A young Bill Moyers, a man in his early thirties, replaced Reedy as press secretary. Moyers was willing to do the president's bidding regardless of his personal feelings. It was a great experience, and started Moyers on a new career path, for he has become a distinguished journalist.
Once when I was visiting with Bill Moyers before an interview, he said to me that he had no doubt about how so many young White House aides got involved in Watergate. "But for the grace of God there go I," he added. He said he felt himself lucky to have made it through the Johnson presidency untarnished.

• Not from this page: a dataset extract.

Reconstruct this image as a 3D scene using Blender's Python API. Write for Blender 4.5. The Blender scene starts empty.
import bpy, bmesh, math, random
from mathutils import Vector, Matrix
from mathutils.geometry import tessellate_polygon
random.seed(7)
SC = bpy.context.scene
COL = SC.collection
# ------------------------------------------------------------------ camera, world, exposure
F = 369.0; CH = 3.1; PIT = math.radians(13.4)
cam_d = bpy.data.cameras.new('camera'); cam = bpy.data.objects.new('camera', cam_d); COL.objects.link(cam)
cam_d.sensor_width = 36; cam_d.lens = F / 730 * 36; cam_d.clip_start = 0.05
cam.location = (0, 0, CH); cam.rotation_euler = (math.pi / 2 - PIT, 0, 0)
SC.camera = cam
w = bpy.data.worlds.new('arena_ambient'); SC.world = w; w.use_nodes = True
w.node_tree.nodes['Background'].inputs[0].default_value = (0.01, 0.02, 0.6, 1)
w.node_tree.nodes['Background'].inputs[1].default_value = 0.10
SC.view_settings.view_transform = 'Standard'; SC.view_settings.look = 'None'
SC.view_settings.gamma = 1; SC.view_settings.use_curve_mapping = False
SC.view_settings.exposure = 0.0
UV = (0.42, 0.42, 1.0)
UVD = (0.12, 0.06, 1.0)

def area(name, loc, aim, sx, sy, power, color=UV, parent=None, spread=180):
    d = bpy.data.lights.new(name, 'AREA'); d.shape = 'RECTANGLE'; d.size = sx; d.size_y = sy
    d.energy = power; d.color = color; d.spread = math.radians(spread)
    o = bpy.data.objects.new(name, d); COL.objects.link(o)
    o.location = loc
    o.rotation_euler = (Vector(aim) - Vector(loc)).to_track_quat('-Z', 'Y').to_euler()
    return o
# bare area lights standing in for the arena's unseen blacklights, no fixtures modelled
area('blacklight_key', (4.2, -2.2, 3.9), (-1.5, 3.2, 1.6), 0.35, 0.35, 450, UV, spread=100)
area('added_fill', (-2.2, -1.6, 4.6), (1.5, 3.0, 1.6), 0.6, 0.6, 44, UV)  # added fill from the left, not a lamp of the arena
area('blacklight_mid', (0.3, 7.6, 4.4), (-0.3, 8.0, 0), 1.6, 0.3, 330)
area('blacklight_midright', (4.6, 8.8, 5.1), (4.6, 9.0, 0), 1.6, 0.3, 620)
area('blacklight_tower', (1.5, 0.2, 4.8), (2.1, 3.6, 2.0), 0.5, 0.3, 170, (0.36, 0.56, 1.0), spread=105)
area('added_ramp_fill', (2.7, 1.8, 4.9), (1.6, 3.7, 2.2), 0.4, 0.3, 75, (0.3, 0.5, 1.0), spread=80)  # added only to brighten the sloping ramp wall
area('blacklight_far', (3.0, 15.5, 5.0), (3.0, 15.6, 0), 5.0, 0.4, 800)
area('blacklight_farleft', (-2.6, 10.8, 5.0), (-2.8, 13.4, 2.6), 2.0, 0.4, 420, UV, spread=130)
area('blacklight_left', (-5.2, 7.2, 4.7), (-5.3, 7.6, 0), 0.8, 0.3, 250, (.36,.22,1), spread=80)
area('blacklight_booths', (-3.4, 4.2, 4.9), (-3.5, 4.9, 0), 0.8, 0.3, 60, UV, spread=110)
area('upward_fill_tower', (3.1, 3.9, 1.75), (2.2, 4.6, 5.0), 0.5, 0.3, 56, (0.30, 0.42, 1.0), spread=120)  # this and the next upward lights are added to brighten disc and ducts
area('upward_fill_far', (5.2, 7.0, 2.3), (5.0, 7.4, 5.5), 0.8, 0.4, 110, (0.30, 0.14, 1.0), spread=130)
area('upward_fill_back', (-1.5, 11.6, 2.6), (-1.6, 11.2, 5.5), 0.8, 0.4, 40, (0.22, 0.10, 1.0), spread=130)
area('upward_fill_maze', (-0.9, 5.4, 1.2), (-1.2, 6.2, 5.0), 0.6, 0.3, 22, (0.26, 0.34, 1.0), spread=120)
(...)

From what I've learned of the Bush II White House, in chatting with those who do business there, the White House staff includes many young people. And George W. Bush is a president who tolerates no dissent. In short, he's created the world that worried Reedy. Former President Ford would do his successor a favor if he were to send Bush a copy of the book Ford insisted his staff read.
Rather than Barring Young People, Reedy's Rule Imposes Added Responsibility
Reedy's point is that young people who enter politics or government service and are fortunate enough to find themselves working at the White House (or some similar high post) are in for serious disillusionment. That is largely because they will discover that the President of the United States is not the paragon he paints himself to be in his campaign literature. In a White House like Nixon's, which was highly compartmentalized, very few of the president's staff really knew the real Nixon, the man who later surfaced on the tapes.
I hope no young aide ever again discovers themselves working for a corrupt president, as once I did. But if they do, I worry for them. There is no question in my mind that had I been ten years older at the time, I would have told Richard Nixon to go to hell much sooner that I did.
Having talked with countless White House aides who were in their early 30's, as I was, when working at the White House, I have found that most agree that while they felt fully competent to handle the work, it was a baptism-by-fire and on-the-job-training experience. It is my observation that young men and women who are starting their careers are far more likely to do the unsavory political work than those who are older - those who have sacrificed or interrupted established careers to assist a president.
Of course, anyone who works at the White House - young and old - serves at the pleasure of the president. If you don't want to do as the president wishes, you have no business working there. Only a few are like George Reedy, who have no compunction about telling the president no, and resigning. But often this is precisely what a president needs to hear.
I would be the last person to say that Reedy's rule should be adopted to preclude young people from the White House staff. But I do believe that the young people who go to the White House have an added responsibility to examine the consequences of their actions given their youth, inexperience, and ambitions.